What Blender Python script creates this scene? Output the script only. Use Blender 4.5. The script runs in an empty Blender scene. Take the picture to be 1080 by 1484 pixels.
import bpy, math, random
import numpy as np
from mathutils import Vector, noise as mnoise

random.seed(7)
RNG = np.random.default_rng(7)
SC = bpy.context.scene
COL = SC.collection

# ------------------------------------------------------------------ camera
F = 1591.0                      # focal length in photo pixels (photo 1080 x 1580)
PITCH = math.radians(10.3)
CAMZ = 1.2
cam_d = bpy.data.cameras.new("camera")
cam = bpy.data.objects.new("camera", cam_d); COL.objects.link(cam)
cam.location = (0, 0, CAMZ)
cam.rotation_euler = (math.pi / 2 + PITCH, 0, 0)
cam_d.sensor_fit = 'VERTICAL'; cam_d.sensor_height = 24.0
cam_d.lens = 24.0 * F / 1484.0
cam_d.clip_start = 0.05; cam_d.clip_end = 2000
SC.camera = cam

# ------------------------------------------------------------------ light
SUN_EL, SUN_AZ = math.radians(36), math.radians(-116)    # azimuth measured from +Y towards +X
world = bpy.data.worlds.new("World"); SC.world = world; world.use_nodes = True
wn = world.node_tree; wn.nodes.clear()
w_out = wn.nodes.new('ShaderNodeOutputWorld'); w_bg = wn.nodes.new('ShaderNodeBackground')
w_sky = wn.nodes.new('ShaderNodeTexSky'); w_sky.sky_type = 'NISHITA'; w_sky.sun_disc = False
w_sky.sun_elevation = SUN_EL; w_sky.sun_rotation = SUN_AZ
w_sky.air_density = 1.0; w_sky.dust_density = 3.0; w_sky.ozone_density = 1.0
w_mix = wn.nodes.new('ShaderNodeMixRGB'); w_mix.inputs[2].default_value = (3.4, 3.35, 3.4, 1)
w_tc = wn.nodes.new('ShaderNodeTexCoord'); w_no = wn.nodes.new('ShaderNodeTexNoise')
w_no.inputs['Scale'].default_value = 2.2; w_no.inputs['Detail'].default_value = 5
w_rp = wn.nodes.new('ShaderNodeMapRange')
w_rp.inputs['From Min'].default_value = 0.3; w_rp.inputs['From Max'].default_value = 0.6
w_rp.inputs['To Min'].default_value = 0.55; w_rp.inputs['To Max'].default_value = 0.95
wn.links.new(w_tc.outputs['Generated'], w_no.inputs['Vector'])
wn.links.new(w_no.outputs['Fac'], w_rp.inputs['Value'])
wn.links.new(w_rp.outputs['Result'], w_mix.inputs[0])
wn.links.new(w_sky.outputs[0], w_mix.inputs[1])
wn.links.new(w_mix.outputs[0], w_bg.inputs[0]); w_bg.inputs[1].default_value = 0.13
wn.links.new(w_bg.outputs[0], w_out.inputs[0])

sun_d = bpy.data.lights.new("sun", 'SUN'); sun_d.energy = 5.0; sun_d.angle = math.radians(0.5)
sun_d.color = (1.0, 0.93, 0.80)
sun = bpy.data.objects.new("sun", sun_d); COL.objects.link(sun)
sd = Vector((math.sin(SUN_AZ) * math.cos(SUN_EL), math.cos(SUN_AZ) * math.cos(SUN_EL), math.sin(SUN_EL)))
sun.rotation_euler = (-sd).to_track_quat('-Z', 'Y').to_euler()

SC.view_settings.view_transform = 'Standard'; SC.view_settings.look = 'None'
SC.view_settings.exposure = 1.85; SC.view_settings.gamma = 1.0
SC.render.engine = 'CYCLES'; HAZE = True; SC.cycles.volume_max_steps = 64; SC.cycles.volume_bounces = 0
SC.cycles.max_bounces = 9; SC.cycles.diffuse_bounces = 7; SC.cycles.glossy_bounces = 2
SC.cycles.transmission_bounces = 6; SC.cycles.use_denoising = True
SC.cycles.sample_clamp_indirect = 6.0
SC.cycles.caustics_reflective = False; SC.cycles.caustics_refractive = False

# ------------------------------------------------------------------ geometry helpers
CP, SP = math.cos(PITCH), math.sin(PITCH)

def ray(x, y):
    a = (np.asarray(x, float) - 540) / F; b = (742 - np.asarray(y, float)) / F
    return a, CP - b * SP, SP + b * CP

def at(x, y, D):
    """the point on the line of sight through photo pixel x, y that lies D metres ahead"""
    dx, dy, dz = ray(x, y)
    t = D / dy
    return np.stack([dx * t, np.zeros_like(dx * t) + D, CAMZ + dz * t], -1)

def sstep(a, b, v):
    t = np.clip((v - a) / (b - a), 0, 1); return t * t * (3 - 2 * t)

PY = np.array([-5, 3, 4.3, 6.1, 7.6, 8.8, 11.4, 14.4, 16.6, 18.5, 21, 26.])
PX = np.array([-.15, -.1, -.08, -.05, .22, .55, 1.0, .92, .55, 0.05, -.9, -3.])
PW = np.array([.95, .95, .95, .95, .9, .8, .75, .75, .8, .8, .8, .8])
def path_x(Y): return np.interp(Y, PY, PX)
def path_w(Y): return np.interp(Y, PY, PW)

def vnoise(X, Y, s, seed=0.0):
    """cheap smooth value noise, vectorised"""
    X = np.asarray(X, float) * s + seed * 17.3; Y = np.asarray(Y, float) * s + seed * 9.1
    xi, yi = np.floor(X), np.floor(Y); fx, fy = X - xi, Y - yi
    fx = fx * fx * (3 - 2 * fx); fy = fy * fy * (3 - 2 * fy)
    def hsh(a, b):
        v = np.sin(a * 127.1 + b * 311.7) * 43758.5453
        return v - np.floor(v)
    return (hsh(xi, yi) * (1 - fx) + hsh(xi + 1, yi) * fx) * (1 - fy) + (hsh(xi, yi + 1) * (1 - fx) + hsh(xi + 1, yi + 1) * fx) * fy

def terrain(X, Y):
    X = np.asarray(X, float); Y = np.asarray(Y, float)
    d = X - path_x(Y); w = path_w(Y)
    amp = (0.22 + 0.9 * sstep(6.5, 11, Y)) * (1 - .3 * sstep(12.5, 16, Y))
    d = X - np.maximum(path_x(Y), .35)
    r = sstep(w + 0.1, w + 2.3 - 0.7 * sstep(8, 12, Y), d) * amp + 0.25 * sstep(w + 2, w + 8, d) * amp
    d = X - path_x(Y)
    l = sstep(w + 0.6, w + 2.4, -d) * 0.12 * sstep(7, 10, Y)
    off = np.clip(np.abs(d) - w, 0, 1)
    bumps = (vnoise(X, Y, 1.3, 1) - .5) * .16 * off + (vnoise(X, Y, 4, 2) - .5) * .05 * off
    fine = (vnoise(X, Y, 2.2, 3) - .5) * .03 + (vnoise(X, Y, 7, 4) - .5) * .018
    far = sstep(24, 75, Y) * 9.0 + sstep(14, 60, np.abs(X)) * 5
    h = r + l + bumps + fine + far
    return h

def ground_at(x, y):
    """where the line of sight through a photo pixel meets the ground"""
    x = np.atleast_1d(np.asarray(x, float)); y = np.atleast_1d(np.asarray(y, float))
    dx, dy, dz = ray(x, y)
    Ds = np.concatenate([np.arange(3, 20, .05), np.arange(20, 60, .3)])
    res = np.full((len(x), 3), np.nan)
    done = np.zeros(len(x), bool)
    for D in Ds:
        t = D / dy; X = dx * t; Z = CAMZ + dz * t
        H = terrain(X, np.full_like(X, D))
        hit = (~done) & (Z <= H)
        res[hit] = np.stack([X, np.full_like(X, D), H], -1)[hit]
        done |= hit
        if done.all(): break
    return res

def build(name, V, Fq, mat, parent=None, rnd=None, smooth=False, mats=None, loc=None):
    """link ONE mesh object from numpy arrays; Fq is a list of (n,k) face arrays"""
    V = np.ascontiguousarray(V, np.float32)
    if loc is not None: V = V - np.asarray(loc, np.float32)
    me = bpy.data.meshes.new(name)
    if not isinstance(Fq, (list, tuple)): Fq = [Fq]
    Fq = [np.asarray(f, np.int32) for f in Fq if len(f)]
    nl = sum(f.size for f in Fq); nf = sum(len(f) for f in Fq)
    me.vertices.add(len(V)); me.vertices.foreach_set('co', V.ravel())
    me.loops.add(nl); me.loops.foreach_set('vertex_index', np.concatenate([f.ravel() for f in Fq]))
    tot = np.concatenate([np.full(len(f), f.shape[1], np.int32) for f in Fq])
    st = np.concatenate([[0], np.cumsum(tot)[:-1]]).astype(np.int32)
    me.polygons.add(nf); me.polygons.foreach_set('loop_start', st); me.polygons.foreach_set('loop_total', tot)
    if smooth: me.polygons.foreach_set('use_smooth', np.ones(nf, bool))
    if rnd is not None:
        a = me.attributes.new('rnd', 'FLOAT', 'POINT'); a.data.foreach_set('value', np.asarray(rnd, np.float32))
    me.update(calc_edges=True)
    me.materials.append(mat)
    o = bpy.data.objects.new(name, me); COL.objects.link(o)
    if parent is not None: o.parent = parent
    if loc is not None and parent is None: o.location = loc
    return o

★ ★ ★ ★

WHAT IS NEEDED: Write out a verbatim copy of the data, beginning with its first line and ending with the line that contains "COL = SC.collection".

THE SOLUTION:
What Blender Python script creates this scene? Output the script only. Use Blender 4.5. The script runs in an empty Blender scene. Take the picture to be 1080 by 1484 pixels.
import bpy, math, random
import numpy as np
from mathutils import Vector, noise as mnoise

random.seed(7)
RNG = np.random.default_rng(7)
SC = bpy.context.scene
COL = SC.collection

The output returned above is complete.